If you're afraid of public speaking, speak publicly—badly. If you fear rejection, get rejected deliberately. This accomplishes two things: you prove to your brain that you survive the worst-case scenario, and you get actual data instead of imagined catastrophe.
Most people avoid this because it hurts their pride. That's exactly why it works.
Step 2: Stack Small Wins
Don't try to overhaul your entire life in one day. Complete one small thing you've been avoiding. Reply to that email. Make that phone call. Sign up for the thing you've been putting off.
Each completion adds evidence to your internal file. Your brain starts shifting from "I can't do this" to "I've done hard things before."
The key is consistency. Five minutes of action every day beats two hours of planning once a week.
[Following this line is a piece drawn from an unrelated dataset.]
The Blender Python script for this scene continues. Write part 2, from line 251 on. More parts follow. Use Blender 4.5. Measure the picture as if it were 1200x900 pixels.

Step 3: Upgrade Your Body Language Immediately
This isn't woo-woo stuff. Your body sends signals to your brain. Stand like you mean it: shoulders back, chin up, feet planted. Hold this for two minutes and your testosterone levels actually change.
Stop apologizing for existing. Say what you mean. Make eye contact. Speak slightly slower than you think you should. These aren't tricks—they're signals to your nervous system that you're not afraid.
The reverse is also true: if you walk around hunched over, avoiding eye contact, and speaking quietly, your brain stays in protection mode.
Step 4: Get Uncomfortable on Purpose Every Day
Confidence is built by doing uncomfortable things regularly. Not occasionally—every single day.
This means:
- Talk to a stranger
- Say no when you want to say no
- Disagree with someone respectfully
- Ask for what you want directly
- Eat alone in public
- Start a conversation with someone you admire
Pick one uncomfortable thing and do it before you check your phone. The compound effect over weeks is massive.
Step 5: Track Your Evidence
Keep a simple log. Every time you do something hard, write it down. Your brain forgets your wins and remembers your failures. A log corrects this imbalance.
At the end of the week, read through it. You'll see a pattern: you handled more than you thought.
The Brutal Maintenance Plan
Building confidence isn't a one-time thing. It's a practice. Here's how to keep it:
- Never stop taking on challenges — Once things get easy, you're in your comfort zone. Get out of it.
- Stop seeking validation — External approval is a confidence loan that comes due. Build it internally.
- Accept that you'll still feel scared — Confidence doesn't mean no fear. It means acting despite fear. These are different things.
- Stop comparing your chapter 1 to someone else's chapter 20 — You don't know how long they've been at it.
What Actually Works
There's no magic pill. There's no weekend workshop that transforms you. Building confidence quickly is possible, but it requires consistent, deliberate discomfort.
The fastest path: do the thing you're afraid of, do it badly, survive it, repeat. Every time you prove to yourself that you can handle something hard, your confidence grows.
Start today. Pick one thing you've been avoiding. Do it in the next hour. That's it. That's the whole system.